* [Stated goal] Write out the material exactly, without any of its pictures.
%%
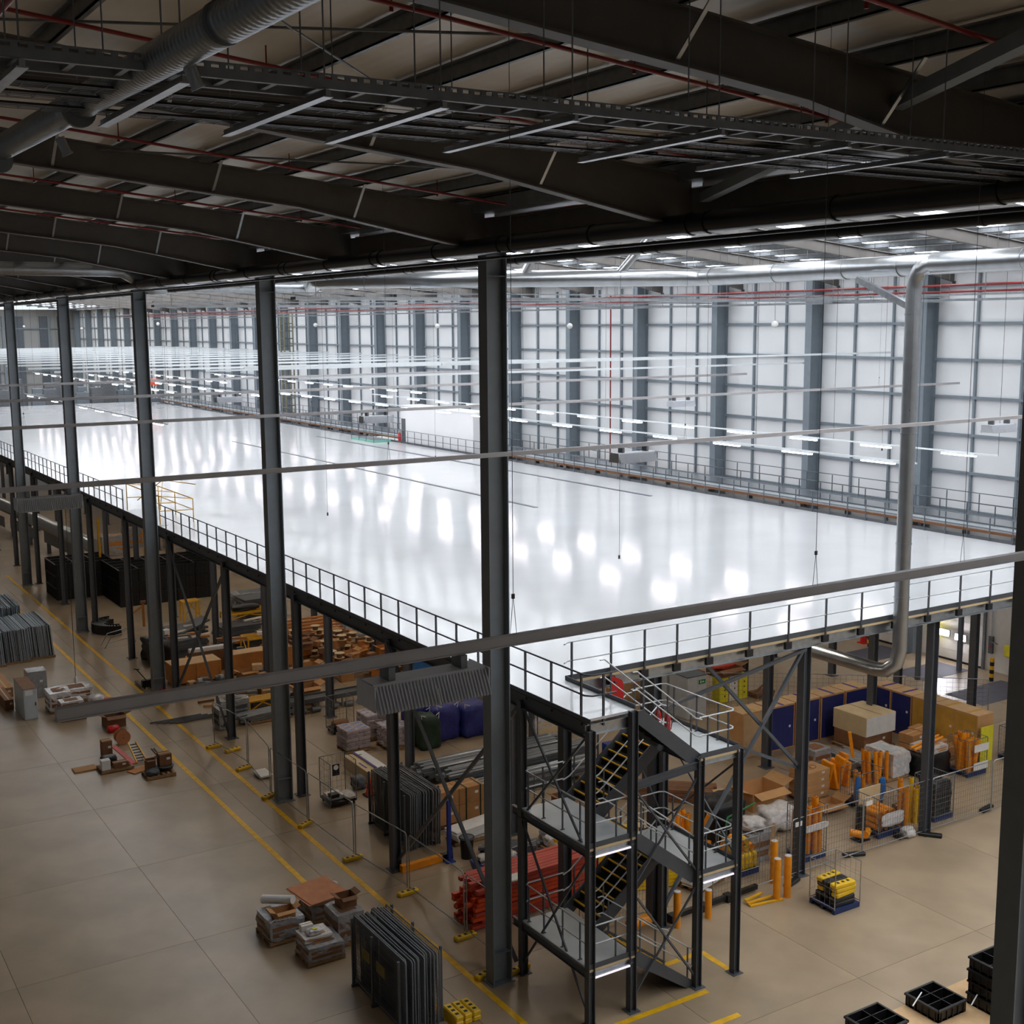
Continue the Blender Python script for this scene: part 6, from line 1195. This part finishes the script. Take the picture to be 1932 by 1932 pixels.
t = thing('red_sign_cone', 'red warning cone at the left dock', 'cone', G(1629, 1213)); MB().box((0, 0, 0.03), (0.5, 0.5, 0.06)).build('base', 'red_paint', t); MB().lathe([(0.2, 0.06), (0.12, 0.8), (0.1, 0.95)], n=12).build('cone', 'red_paint', t)
t = thing('control_panel', 'dark wall control with red button between the docks', 'control', (54.15, 40.0, 1.2)); MB().box((0, 0, 0.2), (0.12, 0.25, 0.9)).build('box', 'steel_dark', t); MB().tube((-0.06, 0, 0.1), (-0.1, 0, 0.1), 0.05, 8).build('button', 'red_paint', t); MB().tube((0, 0, 0.6), (0, 0, 4), 0.03, 6).build('conduit', 'grey_cabinet', t); MB().bar((-0.05, 0, 0.4), (-0.3, -0.6, 0.4), 0.05, 0.05).build('arm', 'steel_dark', t)
tag(MB().box((0, 0, 0), (0.1, 0.5, 0.6), ch=0.03).build('yellow_box', 'lemon_plastic', None, (54.1, 38.9, 1.3)), 'yellow box on the dock wall beside the big dark column', 'box')
for i, (x0, x1, y0, y1) in enumerate(((50.3, 53.6, 44.6, 46.7), (49.9, 53.4, 40.6, 42.7), (48.9, 53.2, 36.4, 38.6))): MB().box(((x0+x1)/2, (y0+y1)/2, 0.004), (x1-x0, y1-y0, 0.006)).build('dock_plate', 'mat_dark', fl)
for i, (px, py) in enumerate(((1665, 1284), (1730, 1293), (1757, 1296), (1842, 1326), (1875, 1334))): pass
# ================================================================= ON THE DECK
t = thing('pallet_gate', 'yellow tubular pallet gate at the left edge of the deck', 'gate', (17.6, 61.0, ZD))
for y in (0.2, 3.2, 6.2): MB().pipe([(0, y, 0), (0, y, 1.45), (1.7, y, 1.2), (1.7, y, 0)], 0.03, 6).pipe([(0, y, 0.7), (1.7, y, 0.65)], 0.025, 6).build('side_frame', 'yellow_paint', t)
MB().pipe([(0, 0.2, 1.45), (0, 6.2, 1.45)], 0.03, 6).pipe([(1.7, 0.2, 1.2), (1.7, 6.2, 1.2)], 0.03, 6).pipe([(1.7, 0.2, 0.65), (1.7, 6.2, 0.65)], 0.025, 6).build('cross_bar', 'yellow_paint', t); MB().pipe([(0.1, 0.4, 0.75), (0.8, 2.2, 2.0), (1.9, 0.3, 1.9)], 0.025, 6).pipe([(0.1, 4.5, 0.75), (0.8, 2.2, 2.0)], 0.025, 6).build('swing_arm', 'yellow_paint', t)
tag(MB().prism([(17.45, 60.9), (17.9, 60.9), (19.2, 67.2), (17.45, 67.2)], 'z', ZD, ZD+0.02).build('gate_plate', 'landing'), 'pale grey loading plate at the yellow gate', 'plate')
t = thing('site_office', 'windowless white site cabin with a dark door at the far deck edge', 'cabin', (48.3, 87.2, ZD-0.1)); MB().box((0, 0, 1.6), (1.9, 12, 3.2), ch=0.02).build('body', 'wall_white', t); MB().box((0, 6.02, 1.1), (0.9, 0.05, 2.1)).build('door', 'steel_dark', t); MB().box((-0.96, 5.5, 1.1), (0.03, 0.7, 2.1)).build('side_door', 'steel_dark', t); MB().box((0, 0, 3.22), (2.0, 12.1, 0.06)).build('roof', 'white_board', t)
tag(MB().lathe([(0.12, 0), (0.12, 0.7), (0.05, 0.8)], n=10).build('red_cylinder', 'red_paint', None, (47.5, 93.8, ZD)), 'red extinguisher at the cabin door on the deck', 'extinguisher')
t = thing('stair_well', 'teal-lined stair well with grey rails on the far deck', 'stair well', (46.2, 96.6, ZD)); MB().box((0, 0, 0.09), (1.6, 4.4, 0.18)).build('lining', 'teal_lining', t); MB().box((0, 0, 0.185), (1.3, 4.1, 0.02)).build('opening', 'steel_dark', t)
for y in (-2.2, -0.7, 0.7, 2.2): MB().box((-0.8, y, 0.8), (0.04, 0.04, 1.6)).build('rail_post', 'steel_grey', t)
MB().box((-0.8, 0, 1.6), (0.04, 4.4, 0.04)).box((-0.8, 0, 1.1), (0.04, 4.4, 0.04)).build('rail', 'steel_grey', t)
mat('olive_steel', (120, 118, 92), 0.5)
tg = thing('tower_rack', 'tall olive lattice mast against the white wall', 'mast', (51.5, 128, ZD))
for sx in (-0.5, 0.5):
    for sy in (-0.5, 0.5): MB().box((sx, sy, 5.6), (0.12, 0.12, 11.2)).build('leg', 'olive_steel', tg)
for q in range(14): MB().box((0, -0.5, 0.4+0.8*q), (1.0, 0.08, 0.1)).box((-0.5, 0, 0.4+0.8*q), (0.08, 1.0, 0.1)).build('rung', 'steel_dark', tg)
for i in range(14):
    x, y = 22+2.0*i, 172+rr.uniform(-2, 6); tag(MB().box((0, 0, ZD/2+0.6+0.3*(i % 3)), (1.6, 1.2, ZD+1.0+0.6*(i % 3))).box((0, 0, ZD+1.6+0.6*(i % 3)), (1.2, 0.9, 0.6)).build('conveyor_tower', 'galv_dull' if i % 3 else 'wall_steel', None, (x, y, 0)), 'distant dark machinery past the deck end, %s from the left' % ORD[i], 'machinery', 'distant machinery')
t = thing('scissor_lift', 'small orange-topped lift at the far deck corner', 'lift', (46.0, 160, ZD)); MB().box((0, 0, 0.5), (1.2, 2.0, 0.5)).build('base', 'steel_grey', t); MB().bar((0, -0.8, 0.7), (0, 0.8, 2.4), 0.1, 0.1).bar((0, 0.8, 0.7), (0, -0.8, 2.4), 0.1, 0.1).build('scissor', 'steel_dark', t); MB().box((0, 0, 2.8), (1.2, 2.0, 0.7)).build('basket', 'red_orange', t)
# goods far left under the mezzanine
for i in range(5): wrapped('distant shelf load under the mezzanine at the left edge, %s' % ORD[i], (24.8+2.6*i, 100+3*(i % 2), 0), (1.8, 1.4, 1.6), 'wrap_grey', 'card_orange', 70+i)
for i in range(3): tag(MB().box((0, 0, 2.6), (0.14, 0.14, 5.2)).box((0, 0, 0.05), (0.4, 0.4, 0.1)).build('yellow_mast', 'yellow_paint', None, (16.9+3.6*i if i else 15.6, 108 if i == 0 else 84+2*i, 0)), '%s slim yellow post among the far stores' % ORD[i], 'post')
%%
* [Right answer]
Continue the Blender Python script for this scene: part 6, from line 1195. This part finishes the script. Take the picture to be 1932 by 1932 pixels.
t = thing('red_sign_cone', 'red warning cone at the left dock', 'cone', G(1629, 1213)); MB().box((0, 0, 0.03), (0.5, 0.5, 0.06)).build('base', 'red_paint', t); MB().lathe([(0.2, 0.06), (0.12, 0.8), (0.1, 0.95)], n=12).build('cone', 'red_paint', t)
t = thing('control_panel', 'dark wall control with red button between the docks', 'control', (54.15, 40.0, 1.2)); MB().box((0, 0, 0.2), (0.12, 0.25, 0.9)).build('box', 'steel_dark', t); MB().tube((-0.06, 0, 0.1), (-0.1, 0, 0.1), 0.05, 8).build('button', 'red_paint', t); MB().tube((0, 0, 0.6), (0, 0, 4), 0.03, 6).build('conduit', 'grey_cabinet', t); MB().bar((-0.05, 0, 0.4), (-0.3, -0.6, 0.4), 0.05, 0.05).build('arm', 'steel_dark', t)
tag(MB().box((0, 0, 0), (0.1, 0.5, 0.6), ch=0.03).build('yellow_box', 'lemon_plastic', None, (54.1, 38.9, 1.3)), 'yellow box on the dock wall beside the big dark column', 'box')
for i, (x0, x1, y0, y1) in enumerate(((50.3, 53.6, 44.6, 46.7), (49.9, 53.4, 40.6, 42.7), (48.9, 53.2, 36.4, 38.6))): MB().box(((x0+x1)/2, (y0+y1)/2, 0.004), (x1-x0, y1-y0, 0.006)).build('dock_plate', 'mat_dark', fl)
for i, (px, py) in enumerate(((1665, 1284), (1730, 1293), (1757, 1296), (1842, 1326), (1875, 1334))): pass
# ================================================================= ON THE DECK
t = thing('pallet_gate', 'yellow tubular pallet gate at the left edge of the deck', 'gate', (17.6, 61.0, ZD))
for y in (0.2, 3.2, 6.2): MB().pipe([(0, y, 0), (0, y, 1.45), (1.7, y, 1.2), (1.7, y, 0)], 0.03, 6).pipe([(0, y, 0.7), (1.7, y, 0.65)], 0.025, 6).build('side_frame', 'yellow_paint', t)
MB().pipe([(0, 0.2, 1.45), (0, 6.2, 1.45)], 0.03, 6).pipe([(1.7, 0.2, 1.2), (1.7, 6.2, 1.2)], 0.03, 6).pipe([(1.7, 0.2, 0.65), (1.7, 6.2, 0.65)], 0.025, 6).build('cross_bar', 'yellow_paint', t); MB().pipe([(0.1, 0.4, 0.75), (0.8, 2.2, 2.0), (1.9, 0.3, 1.9)], 0.025, 6).pipe([(0.1, 4.5, 0.75), (0.8, 2.2, 2.0)], 0.025, 6).build('swing_arm', 'yellow_paint', t)
tag(MB().prism([(17.45, 60.9), (17.9, 60.9), (19.2, 67.2), (17.45, 67.2)], 'z', ZD, ZD+0.02).build('gate_plate', 'landing'), 'pale grey loading plate at the yellow gate', 'plate')
t = thing('site_office', 'windowless white site cabin with a dark door at the far deck edge', 'cabin', (48.3, 87.2, ZD-0.1)); MB().box((0, 0, 1.6), (1.9, 12, 3.2), ch=0.02).build('body', 'wall_white', t); MB().box((0, 6.02, 1.1), (0.9, 0.05, 2.1)).build('door', 'steel_dark', t); MB().box((-0.96, 5.5, 1.1), (0.03, 0.7, 2.1)).build('side_door', 'steel_dark', t); MB().box((0, 0, 3.22), (2.0, 12.1, 0.06)).build('roof', 'white_board', t)
tag(MB().lathe([(0.12, 0), (0.12, 0.7), (0.05, 0.8)], n=10).build('red_cylinder', 'red_paint', None, (47.5, 93.8, ZD)), 'red extinguisher at the cabin door on the deck', 'extinguisher')
t = thing('stair_well', 'teal-lined stair well with grey rails on the far deck', 'stair well', (46.2, 96.6, ZD)); MB().box((0, 0, 0.09), (1.6, 4.4, 0.18)).build('lining', 'teal_lining', t); MB().box((0, 0, 0.185), (1.3, 4.1, 0.02)).build('opening', 'steel_dark', t)
for y in (-2.2, -0.7, 0.7, 2.2): MB().box((-0.8, y, 0.8), (0.04, 0.04, 1.6)).build('rail_post', 'steel_grey', t)
MB().box((-0.8, 0, 1.6), (0.04, 4.4, 0.04)).box((-0.8, 0, 1.1), (0.04, 4.4, 0.04)).build('rail', 'steel_grey', t)
mat('olive_steel', (120, 118, 92), 0.5)
tg = thing('tower_rack', 'tall olive lattice mast against the white wall', 'mast', (51.5, 128, ZD))
for sx in (-0.5, 0.5):
    for sy in (-0.5, 0.5): MB().box((sx, sy, 5.6), (0.12, 0.12, 11.2)).build('leg', 'olive_steel', tg)
for q in range(14): MB().box((0, -0.5, 0.4+0.8*q), (1.0, 0.08, 0.1)).box((-0.5, 0, 0.4+0.8*q), (0.08, 1.0, 0.1)).build('rung', 'steel_dark', tg)
for i in range(14):
    x, y = 22+2.0*i, 172+rr.uniform(-2, 6); tag(MB().box((0, 0, ZD/2+0.6+0.3*(i % 3)), (1.6, 1.2, ZD+1.0+0.6*(i % 3))).box((0, 0, ZD+1.6+0.6*(i % 3)), (1.2, 0.9, 0.6)).build('conveyor_tower', 'galv_dull' if i % 3 else 'wall_steel', None, (x, y, 0)), 'distant dark machinery past the deck end, %s from the left' % ORD[i], 'machinery', 'distant machinery')
t = thing('scissor_lift', 'small orange-topped lift at the far deck corner', 'lift', (46.0, 160, ZD)); MB().box((0, 0, 0.5), (1.2, 2.0, 0.5)).build('base', 'steel_grey', t); MB().bar((0, -0.8, 0.7), (0, 0.8, 2.4), 0.1, 0.1).bar((0, 0.8, 0.7), (0, -0.8, 2.4), 0.1, 0.1).build('scissor', 'steel_dark', t); MB().box((0, 0, 2.8), (1.2, 2.0, 0.7)).build('basket', 'red_orange', t)
# goods far left under the mezzanine
for i in range(5): wrapped('distant shelf load under the mezzanine at the left edge, %s' % ORD[i], (24.8+2.6*i, 100+3*(i % 2), 0), (1.8, 1.4, 1.6), 'wrap_grey', 'card_orange', 70+i)
for i in range(3): tag(MB().box((0, 0, 2.6), (0.14, 0.14, 5.2)).box((0, 0, 0.05), (0.4, 0.4, 0.1)).build('yellow_mast', 'yellow_paint', None, (16.9+3.6*i if i else 15.6, 108 if i == 0 else 84+2*i, 0)), '%s slim yellow post among the far stores' % ORD[i], 'post')